Linear Regression

In this lesson we introduce linear regression and build up from an intuitive, single-example view to the compact mathematical form you’ll use in code. We’ll also connect predictions in log space back to dollars using expm1, consistent with the log1p(msrp) target we prepared earlier.


What linear regression is (and when to use it)

  • Problem type: regression — the output is a number (here: car price).
  • Idea: predict a target $y$ from input features $x$ using a linear function of those features.

At a high level:

\[\hat{y} = g(x) \quad\text{with}\quad g \text{ chosen to be linear}\]

Because we trained/plan to train on $\log(1 + \text{msrp})$, our model will output values in log space. We’ll invert with $\text{expm1}$ at the end to report prices in dollars.


Start with one car (single-example view)

Take a single row from training data (we only use train to fit/illustrate the model):

  • Engine horsepower: $x_1 = 453$
  • City MPG: $x_2 = 11$
  • Popularity: $x_3 = 86$

Collect these into a feature vector $\mathbf{x}i = (x{i1}, x_{i2}, x_{i3})$.

We want a function $g$ that maps this $\mathbf{x}_i$ to a predicted log-price that’s close to the true (log) price.


The linear model, first as a sum

Linear regression assumes:

\[\hat{y}_i \;=\; w_0 \;+\; w_1 x_{i1} \;+\; w_2 x_{i2} \;+\; w_3 x_{i3}\]
  • $w_0$ is the bias (intercept): the baseline prediction if we “knew nothing” about the car.
  • $w_j$ is the weight for feature $x_{ij}$: how much the prediction changes when that feature increases by 1 unit, holding others fixed.

Compactly, for $n$ features:

\[\hat{y}_i \;=\; w_0 \;+\; \sum_{j=1}^{n} w_j x_{ij}\]

Vector form (you’ll see/implement this soon):

\[\hat{y}_i \;=\; w_0 \;+\; \mathbf{w}^\top \mathbf{x}_i\]

A concrete plug-in example

Suppose (just for illustration) we pick:

  • $w_0 = 7.17$
  • $w_1 = 0.01$ (horsepower)
  • $w_2 = 0.04$ (city MPG)
  • $w_3 = 0.002$ (popularity)

Then for our car:

\[\hat{y}_i = 7.17 + 0.01\cdot 453 + 0.04\cdot 11 + 0.002\cdot 86 \approx 12.31\]

This $\hat{y}_i$ is in log space because our target is $\log(1+\text{msrp})$. Convert back to dollars with:

\[\widehat{\text{msrp}} \;=\; \operatorname{expm1}(\hat{y}_i)\]

Numerically, that gives roughly $222,000 for this car, which matches the intuition that high horsepower and low city MPG are associated with costlier cars.

Notes on interpretation

  • Bias $w_0$: the baseline (log) price with all features at zero (not literally meaningful if zero is outside the data range, but still useful mathematically).
  • Weights: positive $w_j$ means “more of $x_j$ → higher predicted price (in log space)”; negative means the opposite.
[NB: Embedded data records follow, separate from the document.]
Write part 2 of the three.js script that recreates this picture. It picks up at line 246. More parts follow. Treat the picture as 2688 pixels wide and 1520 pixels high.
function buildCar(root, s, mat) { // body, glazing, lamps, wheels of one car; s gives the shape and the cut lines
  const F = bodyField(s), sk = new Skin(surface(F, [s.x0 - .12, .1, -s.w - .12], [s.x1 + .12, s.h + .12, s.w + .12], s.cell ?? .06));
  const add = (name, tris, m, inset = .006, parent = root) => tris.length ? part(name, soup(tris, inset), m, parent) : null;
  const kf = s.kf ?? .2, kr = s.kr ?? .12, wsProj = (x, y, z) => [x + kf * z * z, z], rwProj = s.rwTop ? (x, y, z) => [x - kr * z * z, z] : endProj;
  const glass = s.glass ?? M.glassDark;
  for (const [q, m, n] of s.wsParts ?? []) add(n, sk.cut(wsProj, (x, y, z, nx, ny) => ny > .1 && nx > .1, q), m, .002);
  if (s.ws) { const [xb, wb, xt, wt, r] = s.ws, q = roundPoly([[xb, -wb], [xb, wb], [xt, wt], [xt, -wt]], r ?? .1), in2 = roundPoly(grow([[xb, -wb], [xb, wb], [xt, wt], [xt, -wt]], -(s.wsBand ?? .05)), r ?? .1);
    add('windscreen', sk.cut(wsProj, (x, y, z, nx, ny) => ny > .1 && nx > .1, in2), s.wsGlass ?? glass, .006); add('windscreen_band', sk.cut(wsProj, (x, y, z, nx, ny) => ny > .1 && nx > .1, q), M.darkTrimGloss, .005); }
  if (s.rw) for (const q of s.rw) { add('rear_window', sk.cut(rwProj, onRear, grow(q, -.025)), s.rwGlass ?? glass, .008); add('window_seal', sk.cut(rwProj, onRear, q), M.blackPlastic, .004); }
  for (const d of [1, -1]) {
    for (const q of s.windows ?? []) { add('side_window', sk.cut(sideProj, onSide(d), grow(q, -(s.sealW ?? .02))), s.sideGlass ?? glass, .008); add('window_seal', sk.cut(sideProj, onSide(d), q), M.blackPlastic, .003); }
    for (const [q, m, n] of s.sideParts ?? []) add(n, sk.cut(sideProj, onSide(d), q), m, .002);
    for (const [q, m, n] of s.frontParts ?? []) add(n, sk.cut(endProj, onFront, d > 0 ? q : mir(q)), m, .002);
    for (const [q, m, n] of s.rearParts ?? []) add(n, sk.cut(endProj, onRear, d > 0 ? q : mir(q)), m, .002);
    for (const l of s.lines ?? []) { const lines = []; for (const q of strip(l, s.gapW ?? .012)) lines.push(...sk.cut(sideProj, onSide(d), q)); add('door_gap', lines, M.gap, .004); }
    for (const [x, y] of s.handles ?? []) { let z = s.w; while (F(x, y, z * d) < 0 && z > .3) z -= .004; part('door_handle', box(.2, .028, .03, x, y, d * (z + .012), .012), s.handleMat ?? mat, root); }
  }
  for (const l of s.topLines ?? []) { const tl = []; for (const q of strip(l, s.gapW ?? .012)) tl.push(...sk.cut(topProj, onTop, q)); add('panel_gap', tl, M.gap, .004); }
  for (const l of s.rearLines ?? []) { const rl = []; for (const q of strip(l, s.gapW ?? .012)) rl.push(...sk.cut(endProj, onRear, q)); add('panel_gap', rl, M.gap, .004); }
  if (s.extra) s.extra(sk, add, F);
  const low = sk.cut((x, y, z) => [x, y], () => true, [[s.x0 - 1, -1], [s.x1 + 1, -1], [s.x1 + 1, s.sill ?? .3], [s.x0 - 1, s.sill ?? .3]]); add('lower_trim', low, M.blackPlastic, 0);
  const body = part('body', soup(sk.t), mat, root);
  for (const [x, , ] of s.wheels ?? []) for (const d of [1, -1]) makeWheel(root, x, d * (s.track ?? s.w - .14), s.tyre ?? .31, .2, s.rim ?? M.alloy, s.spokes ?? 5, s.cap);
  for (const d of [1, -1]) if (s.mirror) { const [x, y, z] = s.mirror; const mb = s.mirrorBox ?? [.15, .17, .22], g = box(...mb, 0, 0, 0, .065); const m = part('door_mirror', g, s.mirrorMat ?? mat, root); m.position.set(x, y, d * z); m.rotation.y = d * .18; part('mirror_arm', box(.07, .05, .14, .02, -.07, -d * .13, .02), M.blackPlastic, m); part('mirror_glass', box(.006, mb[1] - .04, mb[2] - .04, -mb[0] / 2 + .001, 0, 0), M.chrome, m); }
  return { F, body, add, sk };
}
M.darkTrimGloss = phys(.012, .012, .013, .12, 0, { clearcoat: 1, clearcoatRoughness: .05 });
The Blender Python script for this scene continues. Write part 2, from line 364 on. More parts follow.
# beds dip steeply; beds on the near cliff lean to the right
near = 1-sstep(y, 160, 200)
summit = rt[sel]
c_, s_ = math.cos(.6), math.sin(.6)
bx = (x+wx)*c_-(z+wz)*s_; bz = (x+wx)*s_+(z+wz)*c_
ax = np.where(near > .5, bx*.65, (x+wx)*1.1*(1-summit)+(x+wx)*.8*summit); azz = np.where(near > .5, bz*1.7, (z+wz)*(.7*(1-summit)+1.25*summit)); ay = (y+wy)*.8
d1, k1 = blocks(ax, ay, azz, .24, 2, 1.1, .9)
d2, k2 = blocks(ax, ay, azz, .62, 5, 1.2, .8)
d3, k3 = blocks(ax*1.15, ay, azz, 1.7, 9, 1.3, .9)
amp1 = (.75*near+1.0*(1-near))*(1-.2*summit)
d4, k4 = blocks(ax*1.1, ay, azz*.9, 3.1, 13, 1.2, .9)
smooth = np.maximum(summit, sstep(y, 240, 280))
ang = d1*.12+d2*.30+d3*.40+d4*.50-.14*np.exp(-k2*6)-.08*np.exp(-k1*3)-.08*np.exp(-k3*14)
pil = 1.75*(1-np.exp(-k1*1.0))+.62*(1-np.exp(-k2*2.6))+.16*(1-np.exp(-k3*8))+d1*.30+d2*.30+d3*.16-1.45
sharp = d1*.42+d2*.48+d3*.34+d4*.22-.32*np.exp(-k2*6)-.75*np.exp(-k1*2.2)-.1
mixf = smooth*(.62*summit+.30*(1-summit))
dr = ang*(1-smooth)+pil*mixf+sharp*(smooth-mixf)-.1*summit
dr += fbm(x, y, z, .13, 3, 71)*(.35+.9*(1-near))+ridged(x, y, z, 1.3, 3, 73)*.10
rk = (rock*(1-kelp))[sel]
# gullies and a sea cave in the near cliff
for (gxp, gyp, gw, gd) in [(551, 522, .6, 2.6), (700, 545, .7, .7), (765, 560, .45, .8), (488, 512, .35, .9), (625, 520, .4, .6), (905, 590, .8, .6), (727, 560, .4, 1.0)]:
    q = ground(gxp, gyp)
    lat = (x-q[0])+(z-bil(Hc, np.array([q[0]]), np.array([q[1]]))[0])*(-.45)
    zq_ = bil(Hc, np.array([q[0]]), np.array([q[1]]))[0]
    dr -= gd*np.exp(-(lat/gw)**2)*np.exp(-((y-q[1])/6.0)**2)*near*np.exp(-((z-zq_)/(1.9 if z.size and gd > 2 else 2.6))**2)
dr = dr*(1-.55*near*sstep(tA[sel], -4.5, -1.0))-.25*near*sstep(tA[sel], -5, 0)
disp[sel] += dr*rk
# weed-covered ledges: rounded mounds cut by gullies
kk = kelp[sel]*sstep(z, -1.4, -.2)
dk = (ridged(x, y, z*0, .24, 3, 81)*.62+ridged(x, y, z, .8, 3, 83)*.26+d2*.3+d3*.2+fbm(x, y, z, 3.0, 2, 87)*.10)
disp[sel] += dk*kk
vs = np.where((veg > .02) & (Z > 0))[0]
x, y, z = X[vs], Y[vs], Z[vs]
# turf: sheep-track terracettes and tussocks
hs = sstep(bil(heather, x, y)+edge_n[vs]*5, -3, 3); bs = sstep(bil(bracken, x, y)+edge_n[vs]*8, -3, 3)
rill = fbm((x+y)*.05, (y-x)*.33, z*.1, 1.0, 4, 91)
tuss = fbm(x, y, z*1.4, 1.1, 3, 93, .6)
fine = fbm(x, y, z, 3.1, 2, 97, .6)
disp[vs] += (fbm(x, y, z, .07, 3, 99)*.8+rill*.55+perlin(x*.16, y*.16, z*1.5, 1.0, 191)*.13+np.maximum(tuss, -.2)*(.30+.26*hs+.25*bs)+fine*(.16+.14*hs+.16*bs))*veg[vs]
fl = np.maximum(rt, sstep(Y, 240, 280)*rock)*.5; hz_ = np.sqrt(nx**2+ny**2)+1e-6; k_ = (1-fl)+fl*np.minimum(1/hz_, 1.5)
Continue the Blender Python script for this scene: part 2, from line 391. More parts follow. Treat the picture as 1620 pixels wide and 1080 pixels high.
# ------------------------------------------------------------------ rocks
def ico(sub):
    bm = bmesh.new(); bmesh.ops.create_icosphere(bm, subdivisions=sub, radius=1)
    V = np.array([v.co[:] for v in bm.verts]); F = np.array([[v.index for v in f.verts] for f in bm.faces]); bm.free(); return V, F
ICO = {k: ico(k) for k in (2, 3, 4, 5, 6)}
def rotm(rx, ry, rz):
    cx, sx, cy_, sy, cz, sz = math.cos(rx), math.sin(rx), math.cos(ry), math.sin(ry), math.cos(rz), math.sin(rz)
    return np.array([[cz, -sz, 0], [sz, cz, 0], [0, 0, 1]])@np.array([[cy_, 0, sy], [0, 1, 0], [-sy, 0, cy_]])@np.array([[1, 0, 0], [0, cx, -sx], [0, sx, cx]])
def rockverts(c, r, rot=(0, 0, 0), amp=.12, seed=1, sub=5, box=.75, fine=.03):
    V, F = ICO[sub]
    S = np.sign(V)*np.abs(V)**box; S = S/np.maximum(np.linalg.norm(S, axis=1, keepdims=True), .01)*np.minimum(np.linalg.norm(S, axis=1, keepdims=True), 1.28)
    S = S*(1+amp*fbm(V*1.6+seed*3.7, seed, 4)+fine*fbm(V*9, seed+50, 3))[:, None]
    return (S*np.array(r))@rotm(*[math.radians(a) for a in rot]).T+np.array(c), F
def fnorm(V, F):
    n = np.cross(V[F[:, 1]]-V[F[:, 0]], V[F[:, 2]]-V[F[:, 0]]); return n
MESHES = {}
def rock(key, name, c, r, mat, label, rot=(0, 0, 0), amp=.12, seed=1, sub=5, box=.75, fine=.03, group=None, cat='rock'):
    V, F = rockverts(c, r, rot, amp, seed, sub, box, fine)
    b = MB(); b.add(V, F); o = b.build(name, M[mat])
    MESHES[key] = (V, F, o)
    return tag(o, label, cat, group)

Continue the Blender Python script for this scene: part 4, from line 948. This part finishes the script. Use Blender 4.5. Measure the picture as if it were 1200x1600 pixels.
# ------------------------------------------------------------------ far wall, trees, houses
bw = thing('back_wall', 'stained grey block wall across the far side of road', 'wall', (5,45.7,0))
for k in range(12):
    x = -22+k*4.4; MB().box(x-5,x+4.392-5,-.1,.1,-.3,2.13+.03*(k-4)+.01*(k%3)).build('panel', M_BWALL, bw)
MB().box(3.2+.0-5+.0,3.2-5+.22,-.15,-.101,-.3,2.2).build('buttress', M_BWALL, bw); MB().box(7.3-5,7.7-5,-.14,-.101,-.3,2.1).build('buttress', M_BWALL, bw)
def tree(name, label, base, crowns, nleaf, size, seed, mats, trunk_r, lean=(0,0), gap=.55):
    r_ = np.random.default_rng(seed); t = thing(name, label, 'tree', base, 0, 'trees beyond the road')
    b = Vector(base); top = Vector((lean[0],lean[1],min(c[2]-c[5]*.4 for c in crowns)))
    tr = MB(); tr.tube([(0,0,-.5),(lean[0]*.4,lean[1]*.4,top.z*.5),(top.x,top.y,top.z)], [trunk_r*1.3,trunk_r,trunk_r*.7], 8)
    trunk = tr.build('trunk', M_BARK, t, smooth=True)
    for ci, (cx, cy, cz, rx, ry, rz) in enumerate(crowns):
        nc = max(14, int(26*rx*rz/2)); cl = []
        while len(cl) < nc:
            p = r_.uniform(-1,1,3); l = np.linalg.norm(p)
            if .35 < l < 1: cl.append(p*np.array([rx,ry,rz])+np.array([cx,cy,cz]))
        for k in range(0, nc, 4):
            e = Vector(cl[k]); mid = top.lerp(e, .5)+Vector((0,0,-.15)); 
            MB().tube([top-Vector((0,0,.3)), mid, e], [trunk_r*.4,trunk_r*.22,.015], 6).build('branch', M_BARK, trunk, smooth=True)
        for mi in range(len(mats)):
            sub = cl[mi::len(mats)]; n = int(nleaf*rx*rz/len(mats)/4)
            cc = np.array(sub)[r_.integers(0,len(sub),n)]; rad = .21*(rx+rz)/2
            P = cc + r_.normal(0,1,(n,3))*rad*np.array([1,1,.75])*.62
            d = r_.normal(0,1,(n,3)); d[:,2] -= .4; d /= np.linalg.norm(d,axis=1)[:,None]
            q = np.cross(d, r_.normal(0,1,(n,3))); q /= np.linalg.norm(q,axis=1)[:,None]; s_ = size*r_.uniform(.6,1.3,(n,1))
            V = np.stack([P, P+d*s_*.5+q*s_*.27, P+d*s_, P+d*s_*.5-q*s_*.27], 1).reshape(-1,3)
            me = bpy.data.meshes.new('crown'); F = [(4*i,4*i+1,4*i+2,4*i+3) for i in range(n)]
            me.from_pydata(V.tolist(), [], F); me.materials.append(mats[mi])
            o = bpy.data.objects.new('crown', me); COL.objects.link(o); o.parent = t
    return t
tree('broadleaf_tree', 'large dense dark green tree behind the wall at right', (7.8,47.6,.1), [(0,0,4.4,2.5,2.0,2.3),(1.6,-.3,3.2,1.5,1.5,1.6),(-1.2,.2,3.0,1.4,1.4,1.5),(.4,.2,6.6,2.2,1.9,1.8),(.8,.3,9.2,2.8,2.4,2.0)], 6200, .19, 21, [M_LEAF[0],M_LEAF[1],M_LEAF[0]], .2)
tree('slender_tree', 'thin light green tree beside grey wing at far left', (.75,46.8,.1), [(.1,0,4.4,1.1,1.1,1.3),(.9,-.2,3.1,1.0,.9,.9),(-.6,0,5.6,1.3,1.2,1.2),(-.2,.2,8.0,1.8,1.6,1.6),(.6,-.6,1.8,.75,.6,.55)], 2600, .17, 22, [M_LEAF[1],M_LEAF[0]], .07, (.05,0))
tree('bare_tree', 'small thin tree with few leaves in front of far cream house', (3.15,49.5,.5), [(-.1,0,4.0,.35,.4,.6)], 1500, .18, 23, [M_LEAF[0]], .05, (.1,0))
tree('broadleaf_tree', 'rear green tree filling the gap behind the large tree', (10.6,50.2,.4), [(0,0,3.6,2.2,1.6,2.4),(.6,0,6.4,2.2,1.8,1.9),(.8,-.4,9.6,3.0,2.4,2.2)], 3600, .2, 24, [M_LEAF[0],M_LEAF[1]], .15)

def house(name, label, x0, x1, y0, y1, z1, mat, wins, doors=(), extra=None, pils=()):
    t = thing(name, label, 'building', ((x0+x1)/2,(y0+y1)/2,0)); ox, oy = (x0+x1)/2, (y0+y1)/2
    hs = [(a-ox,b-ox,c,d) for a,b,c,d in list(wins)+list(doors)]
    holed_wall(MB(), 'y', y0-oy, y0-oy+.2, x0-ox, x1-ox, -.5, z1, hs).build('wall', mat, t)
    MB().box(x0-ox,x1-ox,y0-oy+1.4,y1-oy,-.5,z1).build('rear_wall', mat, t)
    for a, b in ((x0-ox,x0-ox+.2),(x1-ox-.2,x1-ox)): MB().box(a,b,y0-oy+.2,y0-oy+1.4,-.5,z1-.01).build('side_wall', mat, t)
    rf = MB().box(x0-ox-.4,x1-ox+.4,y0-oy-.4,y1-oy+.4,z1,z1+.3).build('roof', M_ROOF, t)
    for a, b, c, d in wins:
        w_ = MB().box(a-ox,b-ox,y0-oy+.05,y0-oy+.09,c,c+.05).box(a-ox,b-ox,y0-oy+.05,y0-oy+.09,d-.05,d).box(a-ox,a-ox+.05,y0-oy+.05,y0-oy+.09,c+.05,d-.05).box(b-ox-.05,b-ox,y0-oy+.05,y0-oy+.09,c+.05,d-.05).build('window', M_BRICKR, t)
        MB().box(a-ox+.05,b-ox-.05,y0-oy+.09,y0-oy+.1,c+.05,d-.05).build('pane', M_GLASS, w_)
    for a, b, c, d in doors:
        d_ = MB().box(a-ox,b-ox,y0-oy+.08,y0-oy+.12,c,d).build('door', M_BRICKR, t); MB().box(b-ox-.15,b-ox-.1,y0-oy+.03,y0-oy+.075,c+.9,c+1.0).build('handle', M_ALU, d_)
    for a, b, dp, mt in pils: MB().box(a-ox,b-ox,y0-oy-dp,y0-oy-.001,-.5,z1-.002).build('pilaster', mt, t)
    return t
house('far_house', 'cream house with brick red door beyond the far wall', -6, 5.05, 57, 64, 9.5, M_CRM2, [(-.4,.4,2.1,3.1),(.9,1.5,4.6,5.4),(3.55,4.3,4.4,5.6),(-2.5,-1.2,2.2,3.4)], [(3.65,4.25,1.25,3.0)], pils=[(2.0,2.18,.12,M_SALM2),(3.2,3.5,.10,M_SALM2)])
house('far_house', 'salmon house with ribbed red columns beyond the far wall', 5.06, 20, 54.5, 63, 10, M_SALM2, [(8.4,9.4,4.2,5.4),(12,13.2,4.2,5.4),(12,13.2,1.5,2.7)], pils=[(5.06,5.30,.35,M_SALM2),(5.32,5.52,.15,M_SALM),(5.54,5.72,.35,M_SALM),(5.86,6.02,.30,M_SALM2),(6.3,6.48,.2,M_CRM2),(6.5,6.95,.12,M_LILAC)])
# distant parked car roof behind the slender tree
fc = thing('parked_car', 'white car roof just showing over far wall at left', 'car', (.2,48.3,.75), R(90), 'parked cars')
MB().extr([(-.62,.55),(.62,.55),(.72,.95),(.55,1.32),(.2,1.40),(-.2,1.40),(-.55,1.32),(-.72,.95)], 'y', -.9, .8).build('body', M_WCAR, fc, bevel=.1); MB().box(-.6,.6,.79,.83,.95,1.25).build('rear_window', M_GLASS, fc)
Magnitudes are on the log scale; a unit change in $x_j$ adds $w_j$ to $\log(1+\text{price})$, i.e., a multiplicative change in price after exponentiation.

From one row to the whole training matrix

Let $\mathbf{X}$ be the feature matrix (rows = cars, columns = features) and $\mathbf{y}$ be the vector of targets (here, $y_i = \log(1+\text{msrp}_i)$).

Across all training examples:

\[\hat{\mathbf{y}} \;=\; w_0 \cdot \mathbf{1} \;+\; \mathbf{X}\mathbf{w}\]

Training linear regression means “find $w_0,\mathbf{w}$ that minimize error” between $\hat{\mathbf{y}}$ and $\mathbf{y}$ on the training set, typically by minimizing mean squared error in log space. In code you’ll either:

  • implement the math directly (normal equations / gradient methods), or
  • use a library routine and focus on data prep + evaluation.

Why we stayed in log space (and how to invert)

Because prices have a long right tail, modeling $\log(1+\text{msrp})$ yields:

  • a more symmetric, bell-shaped target,
  • more stable optimization,
  • errors that behave closer to relative errors in the original units.

At prediction time:

  • Model outputs $\hat{y} = \log(1+\widehat{\text{msrp}})$.
  • Convert to dollars with np.expm1(\hat{y}).

When you evaluate in dollars (e.g., RMSE in $), remember to invert predictions first.


What comes next

  • Generalize from one example to vectorized code for many rows.
  • Fit $w_0, \mathbf{w}$ on the training split, measure RMSE on validation.
  • Keep the test split untouched until the end for an unbiased final check.

That’s the full path from the intuitive sum of feature-contributions to a working linear model you can train and evaluate.